PROBLEM
Transcribe all of the material below word for word and leave out its pictures.

* START DATASET EXTRACT *

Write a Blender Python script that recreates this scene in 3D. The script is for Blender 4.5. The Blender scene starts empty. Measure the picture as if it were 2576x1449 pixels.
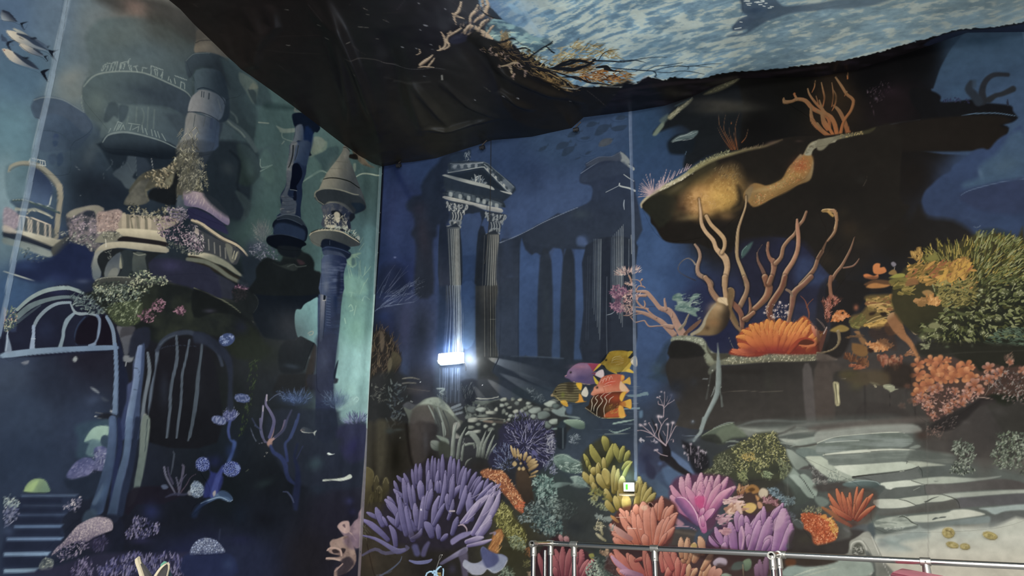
import bpy,bmesh,math,random
import numpy as np
from mathutils import Vector,Matrix
SC=bpy.context.scene
COL=SC.collection
# ---- camera (origin = eye; z up; wall_right is y=8)
CF=1800.0
PITCH,ROLL,YAW=math.radians(18.0),math.radians(1.3),math.radians(22.5)
CFw=np.array([-math.sin(YAW)*math.cos(PITCH),math.cos(YAW)*math.cos(PITCH),math.sin(PITCH)])
_R0=np.array([math.cos(YAW),math.sin(YAW),0.0]);_U0=np.cross(_R0,CFw)
CR=math.cos(ROLL)*_R0+math.sin(ROLL)*_U0;CU=-math.sin(ROLL)*_R0+math.cos(ROLL)*_U0
cam=bpy.data.cameras.new('camera');cam_o=bpy.data.objects.new('camera',cam);COL.objects.link(cam_o)
cam.sensor_fit='HORIZONTAL';cam.sensor_width=36.0;cam.lens=36.0*CF/2576.0;cam.clip_end=200
M=Matrix.Identity(4)
for i in range(3):
 M[i][0]=CR[i];M[i][1]=CU[i];M[i][2]=-CFw[i]
cam_o.matrix_world=M
SC.camera=cam_o
# ---- world, lights, exposure
WORLD_STRENGTH=0.85
w=bpy.data.worlds.new('world');SC.world=w;w.use_nodes=True
bg=w.node_tree.nodes['Background'];bg.inputs[0].default_value=(0.93,0.96,1.0,1);bg.inputs[1].default_value=WORLD_STRENGTH
def area(name,loc,target,size,power,col=(1,1,1),sy=None):
 l=bpy.data.lights.new(name,'AREA');l.energy=power;l.color=col;l.size=size
 if sy:l.shape='RECTANGLE';l.size_y=sy
 o=bpy.data.objects.new(name,l);COL.objects.link(o);o.location=loc
 o.rotation_euler=(Vector(target)-Vector(loc)).to_track_quat('-Z','Y').to_euler()
 return o
area('hall_light',(1.8,0.5,4.3),(0.4,8,-0.5),1.6,250,(1,0.97,0.9),0.5)
area('hall_light.001',(-1.6,-1.2,4.2),(-5.2,5,0.0),1.8,230,(0.93,0.97,1.0),0.5)
area('hall_light.002',(4.4,3.6,3.4),(0.5,8,0.2),1.0,60,(1,0.96,0.88),0.4)
area('ceiling_fill',(1.2,-1.6,0.2),(0.6,5.4,4.85),2.4,640,(1,0.98,0.94),1.2)  # unseen fill light added to brighten the ceiling cloth
SC.view_settings.view_transform='Standard';SC.view_settings.look='None'
SC.view_settings.gamma=1.0;SC.view_settings.exposure=-0.3;SC.view_settings.use_curve_mapping=False
# ---- measuring helpers: a point measured in the photograph -> metres on a real surface
def ray(x,y):
 d=CR*(x-1288.0)+CU*(724.5-y)+CFw*CF
 return d/np.linalg.norm(d)
def on_plane(x,y,n,k):
 d=ray(x,y);return d*(k/(d@np.asarray(n,float)))
def proj(P):
 P=np.asarray(P,float);z=P@CFw
 return 1288.0+CF*(P@CR)/z,724.5-CF*(P@CU)/z
YR=8.0
CA=on_plane(958,420,(0,1,0),YR);CB=on_plane(902,1449,(0,1,0),YR)
CDIR=(CA-CB)/(CA[2]-CB[2])
def corner(z):return CB[None,:]+(np.asarray(z)[...,None]-CB[2])*CDIR if np.ndim(z)else CB+(z-CB[2])*CDIR
NL=np.cross(CDIR,[0,-1,0]);NL=NL/np.linalg.norm(NL);NL=NL if NL[0]>0 else-NL
KL=float(CA@NL)
def on_right(x,y):return on_plane(x,y,(0,1,0),YR)
def on_left(x,y):return on_plane(x,y,NL,KL)
FLOOR=-1.35
_er=[(958,420),(1100,400),(1240,355),(1340,347),(1440,325),(1470,297),(1585,283),(1673,268),(1744,244),(1788,223),(1856,199),(2056,197),(2150,180),(2300,130),(2431,84),(2576,84),(2700,86)]
ER=np.array([on_right(*q)[[0,2]]for q in _er])
_el=[(446,26),(480,63),(598,176),(732,270),(857,365),(905,398),(940,416),(958,420)]
EL=np.array([on_left(*q)[[1,2]]for q in _el])
HC=4.85
def ceil_z(x,y,wr=True):
 x=np.asarray(x,float);y=np.asarray(y,float)
 zr=np.interp(x,ER[:,0],ER[:,1]);zl=np.interp(y,EL[:,0],EL[:,1])
 xl=KL/NL[0]-(NL[2]/NL[0])*4.8
 fr=np.exp(-np.maximum(YR-y,0)/.9);fl=np.exp(-np.maximum(x-xl,0)/.9);zc=CA[2]
 z=HC+(zr-HC)*fr+(zl-HC)*fl-(zc-HC)*fr*fl
 return z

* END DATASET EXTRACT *

ANSWER
Write a Blender Python script that recreates this scene in 3D. The script is for Blender 4.5. The Blender scene starts empty. Measure the picture as if it were 2576x1449 pixels.
import bpy,bmesh,math,random
import numpy as np
from mathutils import Vector,Matrix
SC=bpy.context.scene
COL=SC.collection
# ---- camera (origin = eye; z up; wall_right is y=8)
CF=1800.0
PITCH,ROLL,YAW=math.radians(18.0),math.radians(1.3),math.radians(22.5)
CFw=np.array([-math.sin(YAW)*math.cos(PITCH),math.cos(YAW)*math.cos(PITCH),math.sin(PITCH)])
_R0=np.array([math.cos(YAW),math.sin(YAW),0.0]);_U0=np.cross(_R0,CFw)
CR=math.cos(ROLL)*_R0+math.sin(ROLL)*_U0;CU=-math.sin(ROLL)*_R0+math.cos(ROLL)*_U0
cam=bpy.data.cameras.new('camera');cam_o=bpy.data.objects.new('camera',cam);COL.objects.link(cam_o)
cam.sensor_fit='HORIZONTAL';cam.sensor_width=36.0;cam.lens=36.0*CF/2576.0;cam.clip_end=200
M=Matrix.Identity(4)
for i in range(3):
 M[i][0]=CR[i];M[i][1]=CU[i];M[i][2]=-CFw[i]
cam_o.matrix_world=M
SC.camera=cam_o
# ---- world, lights, exposure
WORLD_STRENGTH=0.85
w=bpy.data.worlds.new('world');SC.world=w;w.use_nodes=True
bg=w.node_tree.nodes['Background'];bg.inputs[0].default_value=(0.93,0.96,1.0,1);bg.inputs[1].default_value=WORLD_STRENGTH
def area(name,loc,target,size,power,col=(1,1,1),sy=None):
 l=bpy.data.lights.new(name,'AREA');l.energy=power;l.color=col;l.size=size
 if sy:l.shape='RECTANGLE';l.size_y=sy
 o=bpy.data.objects.new(name,l);COL.objects.link(o);o.location=loc
 o.rotation_euler=(Vector(target)-Vector(loc)).to_track_quat('-Z','Y').to_euler()
 return o
area('hall_light',(1.8,0.5,4.3),(0.4,8,-0.5),1.6,250,(1,0.97,0.9),0.5)
area('hall_light.001',(-1.6,-1.2,4.2),(-5.2,5,0.0),1.8,230,(0.93,0.97,1.0),0.5)
area('hall_light.002',(4.4,3.6,3.4),(0.5,8,0.2),1.0,60,(1,0.96,0.88),0.4)
area('ceiling_fill',(1.2,-1.6,0.2),(0.6,5.4,4.85),2.4,640,(1,0.98,0.94),1.2)  # unseen fill light added to brighten the ceiling cloth
SC.view_settings.view_transform='Standard';SC.view_settings.look='None'
SC.view_settings.gamma=1.0;SC.view_settings.exposure=-0.3;SC.view_settings.use_curve_mapping=False
# ---- measuring helpers: a point measured in the photograph -> metres on a real surface
def ray(x,y):
 d=CR*(x-1288.0)+CU*(724.5-y)+CFw*CF
 return d/np.linalg.norm(d)
def on_plane(x,y,n,k):
 d=ray(x,y);return d*(k/(d@np.asarray(n,float)))
def proj(P):
 P=np.asarray(P,float);z=P@CFw
 return 1288.0+CF*(P@CR)/z,724.5-CF*(P@CU)/z
YR=8.0
CA=on_plane(958,420,(0,1,0),YR);CB=on_plane(902,1449,(0,1,0),YR)
CDIR=(CA-CB)/(CA[2]-CB[2])
def corner(z):return CB[None,:]+(np.asarray(z)[...,None]-CB[2])*CDIR if np.ndim(z)else CB+(z-CB[2])*CDIR
NL=np.cross(CDIR,[0,-1,0]);NL=NL/np.linalg.norm(NL);NL=NL if NL[0]>0 else-NL
KL=float(CA@NL)
def on_right(x,y):return on_plane(x,y,(0,1,0),YR)
def on_left(x,y):return on_plane(x,y,NL,KL)
FLOOR=-1.35
_er=[(958,420),(1100,400),(1240,355),(1340,347),(1440,325),(1470,297),(1585,283),(1673,268),(1744,244),(1788,223),(1856,199),(2056,197),(2150,180),(2300,130),(2431,84),(2576,84),(2700,86)]
ER=np.array([on_right(*q)[[0,2]]for q in _er])
_el=[(446,26),(480,63),(598,176),(732,270),(857,365),(905,398),(940,416),(958,420)]
EL=np.array([on_left(*q)[[1,2]]for q in _el])
HC=4.85
def ceil_z(x,y,wr=True):
 x=np.asarray(x,float);y=np.asarray(y,float)
 zr=np.interp(x,ER[:,0],ER[:,1]);zl=np.interp(y,EL[:,0],EL[:,1])
 xl=KL/NL[0]-(NL[2]/NL[0])*4.8
 fr=np.exp(-np.maximum(YR-y,0)/.9);fl=np.exp(-np.maximum(x-xl,0)/.9);zc=CA[2]
 z=HC+(zr-HC)*fr+(zl-HC)*fl-(zc-HC)*fr*fl
 return z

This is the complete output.